Ukraine and Russia fire hundreds of missiles and drones in escalating aerial war

Russia has fired more than 450 missiles and drones at Ukrainian civilian areas over the past week, killing more than 60 civilians and injuring hundreds more. Ukraine has fired dozens of drones and missiles over the Russian border and in Moscow-occupied Crimea in return, as the aerial duel between the two escalates while the frontlines on the ground remain deadlocked.

The British Ministry of Defence (MoD), in its latest intelligence update, suggested that Russia had committed a significant proportion of its stockpiled weapons to carry out the aerial attacks. It added that Russia appears to have transitioned from targeting critical energy infrastructure to Ukraine’s defence industry – seeking to reduce Kyiv’s ability to fire missiles and drones.
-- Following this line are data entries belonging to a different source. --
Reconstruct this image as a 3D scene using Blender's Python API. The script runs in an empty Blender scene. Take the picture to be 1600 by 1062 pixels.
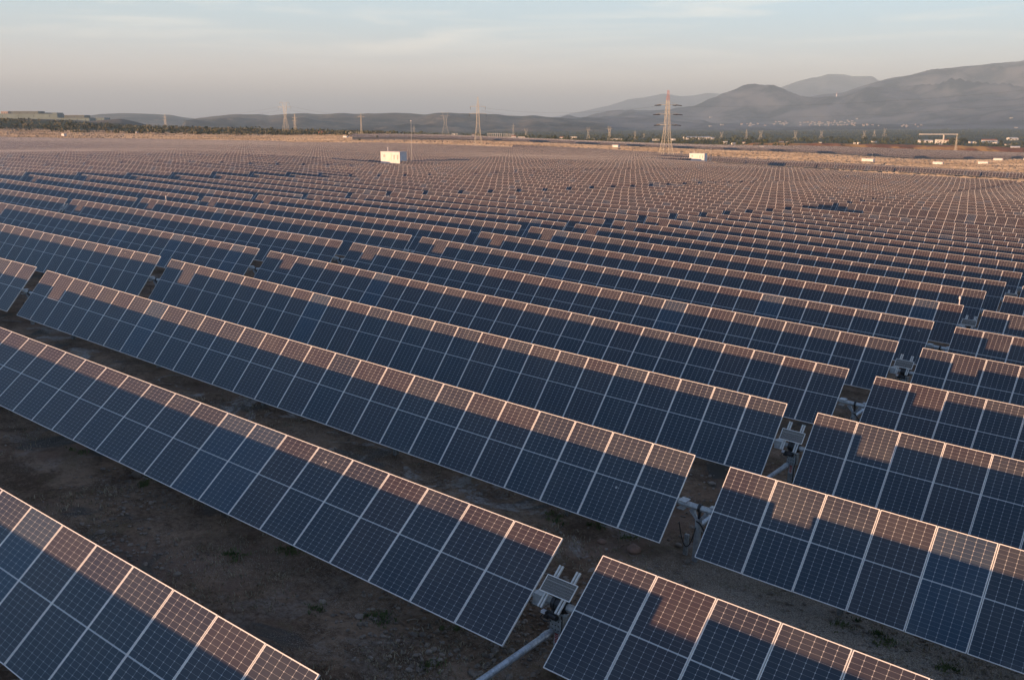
import bpy, math, random
import numpy as np
from mathutils import Matrix, Vector

random.seed(7)
RNG = np.random.default_rng(7)
SC = bpy.context.scene
COL = SC.collection
R = math.radians

# ------------------------------------------------------------------ camera
IMG_W, IMG_H, FPX = 1600.0, 1062.0, 1484.054
PITCH, YAW, ROLL, CAM_H = 0.22431, -0.66433, 0.00209, 8.297
fwd_h = np.array([math.sin(YAW), math.cos(YAW), 0.0])
right0 = np.array([math.cos(YAW), -math.sin(YAW), 0.0])
fwd = fwd_h * math.cos(PITCH) + np.array([0, 0, -math.sin(PITCH)])
up0 = fwd_h * math.sin(PITCH) + np.array([0, 0, math.cos(PITCH)])
cam_right = right0 * math.cos(ROLL) + up0 * math.sin(ROLL)
cam_up = -right0 * math.sin(ROLL) + up0 * math.cos(ROLL)
cam_pos = np.array([0.0, 0.0, CAM_H])
cam = bpy.data.cameras.new("camera")
cam.sensor_width = 36.0
cam.lens = FPX / IMG_W * 36.0
cam.clip_start, cam.clip_end = 0.1, 60000.0
cam_ob = bpy.data.objects.new("camera", cam)
COL.objects.link(cam_ob)
cam_ob.matrix_world = Matrix(((cam_right[0], cam_up[0], -fwd[0], 0), (cam_right[1], cam_up[1], -fwd[1], 0),
                              (cam_right[2], cam_up[2], -fwd[2], CAM_H), (0, 0, 0, 1)))
SC.camera = cam_ob

# ------------------------------------------------------------------ light
SUN_EL, SUN_AZ = R(5.9), R(19.0)          # light travels towards (sin az, cos az)
sun_to = np.array([-math.sin(SUN_AZ) * math.cos(SUN_EL), -math.cos(SUN_AZ) * math.cos(SUN_EL), math.sin(SUN_EL)])
sl = bpy.data.lights.new("sun", 'SUN')
sl.energy, sl.angle, sl.color = 5.0, R(0.5), (1.0, 0.575, 0.29)
so = bpy.data.objects.new("sun", sl)
COL.objects.link(so)
so.rotation_euler = Vector(sun_to).to_track_quat('Z', 'Y').to_euler()

world = bpy.data.worlds.new("World")
SC.world = world
world.use_nodes = True
wn, wl = world.node_tree.nodes, world.node_tree.links
wn.clear()
w_out = wn.new('ShaderNodeOutputWorld')
w_bg = wn.new('ShaderNodeBackground')
w_sky = wn.new('ShaderNodeTexSky')
w_sky.sky_type = 'NISHITA'
w_sky.sun_disc = False
w_sky.sun_elevation = SUN_EL
w_sky.sun_rotation = math.pi + SUN_AZ
w_sky.altitude = 200
w_sky.air_density, w_sky.dust_density, w_sky.ozone_density = 1.0, 0.10, 4.0
w_bg.inputs['Strength'].default_value = 0.092
# thin wisps of high cloud, laid out by direction in the sky
w_tc = wn.new('ShaderNodeTexCoord')
w_map = wn.new('ShaderNodeMapping')
w_map.inputs['Rotation'].default_value = (0, 0, R(-38))
w_map.inputs['Scale'].default_value = (1.9, 1.9, 24.0)
w_noise = wn.new('ShaderNodeTexNoise')
w_noise.inputs['Scale'].default_value = 2.3
w_noise.inputs['Detail'].default_value = 8
w_noise.inputs['Roughness'].default_value = 0.55
w_noise.inputs['Distortion'].default_value = 0.5
w_ramp = wn.new('ShaderNodeValToRGB')
w_ramp.color_ramp.elements[0].position = 0.50
w_ramp.color_ramp.elements[0].color = (0, 0, 0, 1)
w_ramp.color_ramp.elements[1].position = 0.74
w_ramp.color_ramp.elements[1].color = (0.55, 0.55, 0.55, 1)
w_mix = wn.new('ShaderNodeMix')
w_mix.data_type = 'RGBA'
w_sep = wn.new('ShaderNodeSeparateXYZ')
w_low = wn.new('ShaderNodeMapRange')           # the veil lies low in the sky and thins out overhead
w_low.interpolation_type = 'SMOOTHSTEP'
w_low.inputs[1].default_value, w_low.inputs[2].default_value = 0.10, 0.32
w_low.inputs[3].default_value, w_low.inputs[4].default_value = 0.66, 0.0
w_hor = wn.new('ShaderNodeMapRange')           # dusty warm air near the horizon
w_hor.interpolation_type = 'SMOOTHSTEP'
w_hor.inputs[1].default_value, w_hor.inputs[2].default_value = 0.0, 0.11
w_veil = wn.new('ShaderNodeMix')
w_veil.data_type = 'RGBA'
w_veil.inputs['A'].default_value = (6.8, 4.7, 3.75, 1)
w_veil.inputs['B'].default_value = (3.45, 3.9, 3.95, 1)
w_wisp = wn.new('ShaderNodeMix')
w_wisp.data_type = 'RGBA'
w_wisp.inputs['B'].default_value = (5.7, 5.1, 4.3, 1)
w_wm = wn.new('ShaderNodeMath')
w_wm.operation = 'MULTIPLY'
wl.new(w_tc.outputs['Generated'], w_map.inputs['Vector'])
wl.new(w_map.outputs['Vector'], w_noise.inputs['Vector'])
wl.new(w_noise.outputs['Fac'], w_ramp.inputs['Fac'])
wl.new(w_tc.outputs['Generated'], w_sep.inputs[0])
wl.new(w_sep.outputs[2], w_low.inputs[0])
wl.new(w_sep.outputs[2], w_hor.inputs[0])
wl.new(w_hor.outputs[0], w_veil.inputs['Factor'])
wl.new(w_low.outputs[0], w_mix.inputs['Factor'])
wl.new(w_sky.outputs['Color'], w_mix.inputs['A'])
wl.new(w_veil.outputs['Result'], w_mix.inputs['B'])
wl.new(w_ramp.outputs['Color'], w_wm.inputs[0])
wl.new(w_hor.outputs[0], w_wm.inputs[1])
wl.new(w_wm.outputs[0], w_wisp.inputs['Factor'])
wl.new(w_mix.outputs['Result'], w_wisp.inputs['A'])
wl.new(w_wisp.outputs['Result'], w_bg.inputs['Color'])
wl.new(w_bg.outputs['Background'], w_out.inputs['Surface'])

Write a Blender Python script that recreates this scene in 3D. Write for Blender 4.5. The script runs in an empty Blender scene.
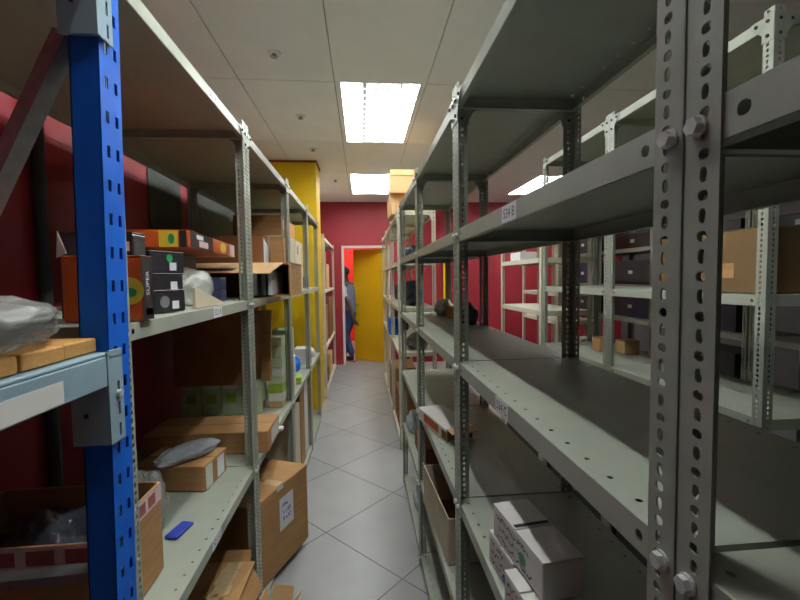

That is an acknowldgement that the Kremlin is expecting a long war of attrition both in the air and on the ground.

“Russian planners almost certainly recognise the growing importance of relative defence industrial capacity as they prepare for a long war,” the MoD said.

The exponential increase in long-range assaults on Ukraine, much of which has hit the capital of Kyiv, underscores a pressing need for more Western military support at a time when both the US and the European Union have failed to push through additional packages.

A woman carries belongings rescued from an apartment that was destroyed as a result of Russia’s attack on 2 January (AP)
A woman carries belongings rescued from an apartment that was destroyed as a result of Russia’s attack on 2 January (AP)

On Wednesday, Russia said it shot down 12 missiles fired at one of its southern regions bordering Ukraine, as Kyiv’s forces seek to embarrass the Kremlin and puncture president Vladimir Putin's argument that life is going on as normal despite the 22-month war.

At least 120 towns and cities across Ukraine have been targeted in the last six days, including Kyiv, Kharkiv, the country’s second largest city, which is located in the east, and Odesa and Kherson in the south.

On 28 December, a Russian long-range assault, considered the most aggressive since the beginning of the full-scale invasion in February, kicked off what has since been a brutal war in the sky between the two nations. Russia launched 158 missiles and drones on cities and towns across Ukraine, killing 39 people and injuring a further 159.

Ukraine is said to have fired 45 missiles and drones, as well as an undisclosed number Vampire MLRS rockets since the same date. Russian officials say that the Ukrainian attacks on Belgorod, a region that borders northeast Ukraine, have killed at least 26 people and injured more than 110 since the Russian attack on 28 December.

The most significant attack, the Kremlin claims, happened on 30 December, killing at least 25 people. Another person was allegedly killed on Tuesday.

Ukrainian rescuers work at the site of a rocket attack on a civilian factory in Kharkiv, northeastern Ukraine (EPA)
Ukrainian rescuers work at the site of a rocket attack on a civilian factory in Kharkiv, northeastern Ukraine (EPA)

Mr Putin has claimed that he is “boiling with rage” over the attacks on the border from Ukraine. Meanwhile, Ukrainian officials have accused the Kremlin of deliberately targeting civilians.

Mykhailo Podolyak, one of Ukrainian president Volodymyr Zelensky’s top advisors, wrote on Twitter/X this week: “Russia continues to massively terrorise the centres of large Ukrainian cities with all types of weapons: ballistics, drones, hypersonic, cruise missiles.

“Dozens, hundreds of missiles. Every night. For one purpose only – to kill as many civilians as possible, to terrify them, to drive them underground.”

Nato announced on Wednesday that it would help to buy up to 1,000 Patriot missiles so that allies can better protect their territory as Russia ramps up its air assault on Ukraine.

Nato’s Support and Procurement Agency said it will support a group of nations, including Germany, the Netherlands, Romania and Spain, in buying the Patriots, which are used to defend against cruise and ballistic missiles as well as enemy aircraft.

According to industry sources, the contract could be worth around $5.5bn (£4.3bn). The purchase could help allies free up more of their own defence systems for Ukraine.

“Russian missile and drone attacks on Ukrainian civilians, cities and towns show how important modern air defences are,” Nato secretary general Jens Stoltenberg said in a statement.

“Scaling up ammunition production is key for Ukraine’s security and for ours.”

Despite the aerial warfare, Ukraine and Russia announced their first exchange of prisoners of war for nearly five months on Wednesday, with more than 200 freed by each side after what Moscow said was a complex negotiation involving mediation by the United Arab Emirates.

Russia’s defence ministry said 248 military personnel had been handed over by Ukraine. Kyiv said it had brought home 230 people – 224 soldiers and six civilians – in what it said had been the largest documented swap of troops so far. Ukraine also acknowledged the UAE’s role in the exchange, without giving details.

Kyiv and Moscow have held many prisoner swaps since the early months of Russia’s invasion in February 2022. But the rate of the exchanges dropped in 2023 and the last one took place in early August.